Sizler de takip ediyorsunuzdur muhakkak… 
Çeşitli zamanlarda yapılan denetimlerde sürücülere işte falanca miktar para cezası kesildiği yönündeki haberleri… 
Çözüm müdür? 
Evet, ama kısmen… 
Yani ihlal edilen bir kuraldan dolayı yaptırımla karşılaşmak, elbette ki caydırıcılık özelliği taşır, ancak ne yazık ki ihlal alışkanlığı bir süre sonra yeniden nükseder… 
Kaldı ki, kesilen cezalar ve rakamlar da bunun göstergesi… Zira ne azalıyor, ne düşüş gösteriyor… 
Dolayısıyla asıl sorun nedir, biliyor musunuz? 
Eğitimdir, eğitim… 
Bireylere trafik ve kural bilinci kazandırabilmektir… 

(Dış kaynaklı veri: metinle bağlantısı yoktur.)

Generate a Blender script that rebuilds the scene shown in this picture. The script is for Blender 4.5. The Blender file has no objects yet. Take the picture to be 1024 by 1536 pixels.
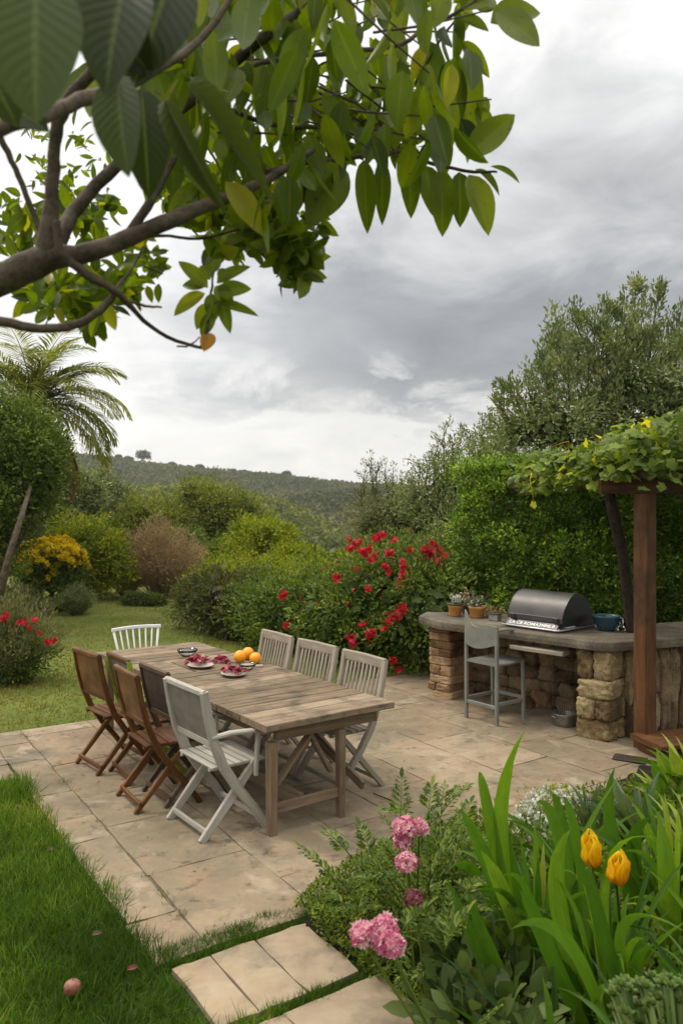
import bpy, math
import numpy as np
from mathutils import Vector, Matrix, noise as mnoise

R = math.radians
F, H = 1165.0, 2.1
RNG = np.random.default_rng(7)
sc = bpy.context.scene
COL = sc.collection


def G(px, py, z=0.0):
    d = F * (H - z) / (py - 768.0)
    return np.array([(px - 512) / F * d, d, z])


def P(px, py, d):
    return np.array([(px - 512) / F * d, d, H - (py - 768) / F * d])


def nrm(a):
    a = np.asarray(a, float)
    return a / np.maximum(np.linalg.norm(a, axis=-1, keepdims=True), 1e-9)


def U(a, b, n=None):
    return RNG.uniform(a, b, n)


# ------------------------------------------------------------------ objects
def tag(o, label=None, cat=None, group=None, kind=None):
    if label: o['label'] = label
    if cat: o['category'] = cat
    if group: o['group'] = group
    if kind: o['kind'] = kind
    return o


def thing(name, label, cat, loc=(0, 0, 0), rz=0.0, group=None):
    o = bpy.data.objects.new(name, None)
    COL.objects.link(o)
    o.location = loc
    o.rotation_euler = (0, 0, rz)
    o.empty_display_size = 0.1
    return tag(o, label, cat, group)


def link_mesh(name, me, parent=None):
    o = bpy.data.objects.new(name, me)
    COL.objects.link(o)
    if parent is not None:
        o.parent = parent
    return o


def copy_tree(o, parent=None):
    c = o.copy()
    COL.objects.link(c)
    if parent is not None:
        c.parent = parent
    for ch in [x for x in COL.objects if x.parent == o]:
        copy_tree(ch, c)
    return c


def build_np(name, V, Fc, mat, parent=None, rnd=None, uv=None, smooth=False):
    """V (n,3), Fc (m,k) same face size"""
    me = bpy.data.meshes.new(name)
    V = np.ascontiguousarray(V, dtype=np.float32)
    Fc = np.ascontiguousarray(Fc, dtype=np.int32)
    m, k = Fc.shape
    me.vertices.add(len(V))
    me.vertices.foreach_set('co', V.ravel())
    me.loops.add(m * k)
    me.loops.foreach_set('vertex_index', Fc.ravel())
    me.polygons.add(m)
    me.polygons.foreach_set('loop_start', np.arange(0, m * k, k, dtype=np.int32))
    if smooth:
        me.polygons.foreach_set('use_smooth', np.ones(m, dtype=bool))
    if uv is not None:
        l = me.uv_layers.new(name='UVMap')
        l.data.foreach_set('uv', np.ascontiguousarray(uv[Fc.ravel()], dtype=np.float32).ravel())
    if rnd is not None:
        a = me.attributes.new('rnd', 'FLOAT', 'POINT')
        a.data.foreach_set('value', np.ascontiguousarray(rnd, dtype=np.float32))
    me.update(calc_edges=True)
    me.materials.append(mat)
    return link_mesh(name, me, parent)


class MB:
    """collects beams, tubes, lathes and stones into one mesh"""

    def __init__(self):
        self.v, self.f, self.uv, self.r, self.s = [], [], [], [], []

    def add(self, V, Fc, UV=None, r=None, smooth=False):
        b = len(self.v)
        r = float(U(0, 1)) if r is None else r
        self.v += [tuple(map(float, p)) for p in V]
        self.r += [r] * len(V)
        for i, f in enumerate(Fc):
            self.f.append(tuple(b + int(j) for j in f))
            self.uv.append(UV[i] if UV is not None else [(V[j][0], V[j][1]) for j in f])
            self.s.append(smooth)
        return self

    def sweep(self, pts, w, h, up=(0, 0, 1), ch=0.003, r=None, wob=0.0):
        pts = [np.array(p, float) for p in pts]
        n = len(pts)
        if wob and n == 2:
            m = max(3, int(np.linalg.norm(pts[1] - pts[0]) / 0.12))
            pts = [pts[0] + (pts[1] - pts[0]) * t for t in np.linspace(0, 1, m)]
            for q in pts[1:-1]:
                q += U(-wob, wob, 3)
            n = m
        up = np.array(up, float)
        ws = w if hasattr(w, '__len__') else [w] * n
        hs = h if hasattr(h, '__len__') else [h] * n
        uo, vo = U(0, 20), U(0, 20)
        V, L = [], 0.0
        us = []
        per = None
        for i, p in enumerate(pts):
            t = nrm(pts[min(i + 1, n - 1)] - pts[max(i - 1, 0)])
            sd = nrm(np.cross(t, up))
            u2 = np.cross(sd, t)
            a, b = ws[i] / 2, hs[i] / 2
            c = min(ch, a * .6, b * .6)
            sec = [(a - c, -b), (a, -b + c), (a, b - c), (a - c, b), (-a + c, b), (-a, b - c), (-a, -b + c), (-a + c, -b)]
            if i: L += np.linalg.norm(p - pts[i - 1])
            us.append(L)
            for (x, y) in sec:
                V.append(p + sd * x + u2 * y)
            if per is None:
                per = [0]
                for k in range(8):
                    q0, q1 = sec[k], sec[(k + 1) % 8]
                    per.append(per[-1] + math.hypot(q1[0] - q0[0], q1[1] - q0[1]))
        Fc, UV = [], []
        for i in range(n - 1):
            for k in range(8):
                k2 = (k + 1) % 8
                Fc.append((i * 8 + k, i * 8 + k2, (i + 1) * 8 + k2, (i + 1) * 8 + k))
                UV.append([(us[i] + uo, per[k] + vo), (us[i] + uo, per[k + 1] + vo), (us[i + 1] + uo, per[k + 1] + vo), (us[i + 1] + uo, per[k] + vo)])
        Fc.append(tuple(range(7, -1, -1)))
        Fc.append(tuple((n - 1) * 8 + k for k in range(8)))
        for f in Fc[-2:]:
            UV.append([(uo + .05 * math.cos(k), vo + .05 * math.sin(k)) for k in range(8)])
        return self.add(V, Fc, UV, r)

    def box(self, c, s, rz=0.0, ch=0.004, r=None):
        c = np.array(c, float)
        d = np.array([math.cos(rz), math.sin(rz), 0]) * s[0] / 2
        return self.sweep([c - d, c + d], s[1], s[2], (0, 0, 1), ch, r)

    def tube(self, pts, rad, n=8, r=None, cap=True):
        pts = [np.array(p, float) for p in pts]
        m = len(pts)
        rad = rad if hasattr(rad, '__len__') else [rad] * m
        V, Fc, UV = [], [], []
        ref = np.array([0, 0, 1.0])
        t0 = nrm(pts[1] - pts[0])
        if abs(t0[2]) > .9: ref = np.array([1.0, 0, 0])
        L = 0; us = []
        uo = U(0, 9)
        for i, p in enumerate(pts):
            t = nrm(pts[min(i + 1, m - 1)] - pts[max(i - 1, 0)])
            sd = nrm(np.cross(t, ref)); ref = np.cross(sd, t)
            if i: L += np.linalg.norm(p - pts[i - 1])
            us.append(L + uo)
            for k in range(n):
                a = 2 * math.pi * k / n
                V.append(p + (sd * math.cos(a) + ref * math.sin(a)) * rad[i])
        for i in range(m - 1):
            for k in range(n):
                k2 = (k + 1) % n
                Fc.append((i * n + k, i * n + k2, (i + 1) * n + k2, (i + 1) * n + k))
                w = 2 * math.pi * rad[0]
                UV.append([(us[i], w * k / n), (us[i], w * (k + 1) / n), (us[i + 1], w * (k + 1) / n), (us[i + 1], w * k / n)])
        if cap:
            Fc += [tuple(range(n - 1, -1, -1)), tuple((m - 1) * n + k for k in range(n))]
            UV += [[(0, 0)] * n] * 2
        return self.add(V, Fc, UV, r, True)

    def lathe(self, prof, c=(0, 0, 0), n=28, r=None):
        V, Fc, UV = [], [], []
        m = len(prof)
        for (rr, z) in prof:
            for k in range(n):
                a = 2 * math.pi * k / n
                V.append((c[0] + rr * math.cos(a), c[1] + rr * math.sin(a), c[2] + z))
        for i in range(m - 1):
            for k in range(n):
                k2 = (k + 1) % n
                Fc.append((i * n + k, i * n + k2, (i + 1) * n + k2, (i + 1) * n + k))
                UV.append([(k / n, i / m), ((k + 1) / n, i / m), ((k + 1) / n, (i + 1) / m), (k / n, (i + 1) / m)])
        return self.add(V, Fc, UV, r, True)

    def rock(self, c, s, rz=0.0, k=6, p=4.0, amp=.1, r=None, fr=2.2, tilt=0.0):
        """rounded lumpy stone: size s, exponent p (large is boxier)"""
        idx, V, Fc = {}, [], []

        def vid(q):
            key = tuple(round(x, 5) for x in q)
            if key not in idx:
                idx[key] = len(V)
                V.append(q)
            return idx[key]
        g = np.linspace(-1, 1, k + 1)
        for ax in range(3):
            for sg in (-1, 1):
                for i in range(k):
                    for j in range(k):
                        q = []
                        for (a, b) in ((i, j), (i + 1, j), (i + 1, j + 1), (i, j + 1)):
                            pt = [0, 0, 0]
                            pt[ax] = sg; pt[(ax + 1) % 3] = g[a]; pt[(ax + 2) % 3] = g[b]
                            q.append(vid(pt))
                        Fc.append(q if sg > 0 else q[::-1])
        o = U(0, 100, 3)
        out = []
        cs, sn = math.cos(rz), math.sin(rz)
        ct, st = math.cos(tilt), math.sin(tilt)
        for q in V:
            q = np.array(q, float)
            l = (np.abs(q) ** p).sum() ** (1 / p)
            q = q / l
            dn = mnoise.noise(Vector((q * fr + o).tolist())) + .5 * mnoise.noise(Vector((q * fr * 2.7 + o).tolist()))
            q = q * (1 + amp * dn) * np.array(s) / 2
            x, z = q[0] * ct - q[2] * st, q[0] * st + q[2] * ct
            q = np.array([x * cs - q[1] * sn, x * sn + q[1] * cs, z])
            out.append(q + c)
        return self.add(out, Fc, None, r, True)

    def build(self, name, mat, parent=None, subsurf=0):
        me = bpy.data.meshes.new(name)
        me.from_pydata(self.v, [], self.f)
        l = me.uv_layers.new(name='UVMap')
        l.data.foreach_set('uv', np.array([c for f in self.uv for c in f], dtype=np.float32).ravel())
        a = me.attributes.new('rnd', 'FLOAT', 'POINT')
        a.data.foreach_set('value', np.array(self.r, dtype=np.float32))
        me.polygons.foreach_set('use_smooth', np.array(self.s, dtype=bool))
        me.update()
        me.materials.append(mat)
        return link_mesh(name, me, parent)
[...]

Siz de görüyorsunuzdur sıklıkla… 
İnsanımızda bırakın direksiyon başına geçip sürat yapmayı, yaya geçitlerini dahi kullanmama alışkanlığı var…
Bir de halen daha tam olarak anlaşılamayan yaya önceliği meselesi var… 
Akan bir trafik içerisinde yolun ortasına atlamak nedir sizce? 
Sürücüye sorarsanız, Erzurum tabiriyle “devamsızlık” ancak yayaya sorarsanız öncelik… 
Oldu mu yani şimdi? 
Hasılı bu ve bunun gibi daha birçok örnek sayar dökeriz, ancak çözüme giden yolda böyle bir sıralama sadece malumun ilamı olur… 
Hal böyle iken dönüp dolaşıp en başa gelelim yeniden… 
Eğitim… 
Eğitim… 
Eğitim… 
İnsanlar trafik bilincini, ehliyeti alıp direksiyon başına geçtikten sonra kazanmaz, kazanamaz!
Trafik bilinci küçük yaşlardan itibaren kazanılır, kurallar küçük yaşlardan başlayarak izah edilir ve anlatılır… 
Aksi halde yazan yazdığıyla, ceza yazılan da, ödediği parayla kalır, o kadar… Ve bu sürecin sonunda kaybeden yine biz oluruz, herkes olur… 
O yüzden okullarda trafik eğitimine özellikle ağırlık verilmeli, insanlar trafik kurallarıyla sırf ehliyet sınavını geçebilmek için tanışmamalı!
Öyle ya!
Ha silahlı terör, ha trafik terörü… 
İkisi de eğitim ve bilinç eksikliğinden kaynaklanmıyor mu sonuçta?